I started looking into pro-choice and pro-life campaign funding with the expectation that pro-life funding would be extravagantly higher. As a feminist, vegetarian and leaning socialist, I may have been a little prejudiced against conservatives. (Sorry, Mom).
I was under the impression that they were all loaded with money and that they used that cash to get what they wanted out of life. And in the U.S., where the abortion battle has unfortunately fallen into a dichotomized trap, I assumed conservatives would dump wads of dough into pro-life campaign coffers.
I was very wrong.
Pro-choice PACs spent four times more than pro-life PACs. The biggest pro-choice Super PAC spent 18 times more than the biggest pro-life Super PAC. Pro-choice 527s spent 379 times more than pro-life 527s, mostly because super-power EMILY's List spends a whopping $10 million per cycle through their 527 alone. Their annual income is over $50 million, a staggering seven times greater than their pro-life counterpart, the Susan B. Anthony List. As a matter of fact, out of nearly 6,000 registered non-party PACs, EMILY's List ranked sixth highest.
There was no way this could be right, I thought. There was no way that pro-choice campaign funding was tens of millions of dollars more than pro-life funding. That would be absurd.
So I started to dig a little deeper.
I checked donors and leadership boards and independent expenditures and affiliated entities, and you know what I found out?
There are some pretty sneaky loopholes in campaign finance that people with the right backgrounds can manipulate.
Planned Parenthood, for example, operates under a complex network of entities: a 527 committee, two Lobbying Clients, three Organizations, 13 PACs, and 22 Outside Spending Groups. That doesn't even include its research arm or all its PACs with names other than "Planned Parenthood." Within this network, savvy financial managers transfer funds from one group to another, funneling money into a sector with fewer restrictions or into an organization that operates under the same leadership, thus obscuring the total amount from the public.
In another attempt to disguise funding, NARAL Pro-Choice NY petitioned for and was awarded exemption from donor-disclosure, the only group allowed to do so. NARAL Pro-Choice NY was one of only three NARAL Pro-Choice state PAC's active in campaign financing in 2010 or 2012. It spent five times more than the other two active PAC's combined. NARAL NY's 527 Committee took in over $100,000, but has $0 listed in expenditures.

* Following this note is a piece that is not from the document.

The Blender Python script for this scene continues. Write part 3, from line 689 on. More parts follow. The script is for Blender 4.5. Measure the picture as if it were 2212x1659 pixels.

Where that money has gone is unclear. NARAL NY already has a problem with transparency, and the recent exemption only exacerbates that. It serves to further obfuscate the extent of political funding provided by pro-choice groups.
Few people, after all, like a special-interest group with that much money. And let's face it: pro-choice groups have a lot of money.
Rachel Peller is a 2013 graduate in women and gender studies and an intern with Feminists Choosing Life of New York.